SAMSUNG Electronics reported a record $5,2bn profit in the first quarter on Friday, overtaking Nokia as the top cellphone seller, and its Galaxy smartphones outsold Apple's iPhone at the top of the market.

The South Korean group's handset division shifted more than 20000 Galaxy phones an hour in the quarter and contributed most of its operating profit.

Its shares hit a lifetime high after the results, pushing its market value to $190bn, 11 times that of Japanese rival Sony, though still only a third of Apple's, the world's most valuable company. Samsung sold 93,5-million handsets in the quarter, according to Strategy Analytics, toppling Nokia from the top spot after 14 years.

The total included 44,5-million smartphones, giving Samsung a 30,6% share of the high-end market. Apple's sales of 35,1-million iPhones gave it a 24,1% share. "Samsung and Apple are out-competing most major rivals, and the smartphone market is at risk of becoming a two-horse race," said Strategy Analytics analyst Neil Mawston.

Nokia has suffered a sharp drop in sales since it abandoned its own smartphone operating system and switched to the largely untried Windows Phone. It sold only 12-million smartphones in the first quarter.

The near duopoly in high-end smartphones is unlikely to come under much threat this year or next, according to Sanford C Bernstein analysts, and Samsung will look to keep that momentum going next week with the launch in London of a third generation of Galaxy S, hoping to boost sales ahead of the Olympics, where the group is among the leading sponsors.

While Apple said last week that iPhone 4S sales boosted its quarterly revenue in China fivefold, there are more Samsung handsets than Apple phones in the world's biggest mobile market. Samsung said it increased its share of China's smartphone market to just above its global average, implying it took more than 30% share of a market where, unlike Apple, it already has deals with all three big telecoms operators.

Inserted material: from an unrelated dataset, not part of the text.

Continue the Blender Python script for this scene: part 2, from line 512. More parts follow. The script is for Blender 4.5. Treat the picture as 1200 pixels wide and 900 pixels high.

Samsung's quarterly handset division profit nearly tripled to 4,27-trillion won ($3,8bn), accounting for 73% of total profit, and operating margins jumped to 18,4% from 12% in the preceding quarter on strong sales of the Galaxy S and the Note phone/tablet, the surprise consumer hit of recent months.

Nokia had its credit rating cut to "junk" status by ratings agency Standard & Poor's on Friday, its second downgrade to non-investment grade last week as the company battles falling sales and doubts over its product strategy.

The rating cut, which follows a similar move by Fitch Ratings earlier last week, drove Nokia's shares down by 0,9% to ?2,732, not far from a 15-year low of ?2,60 set earlier this month.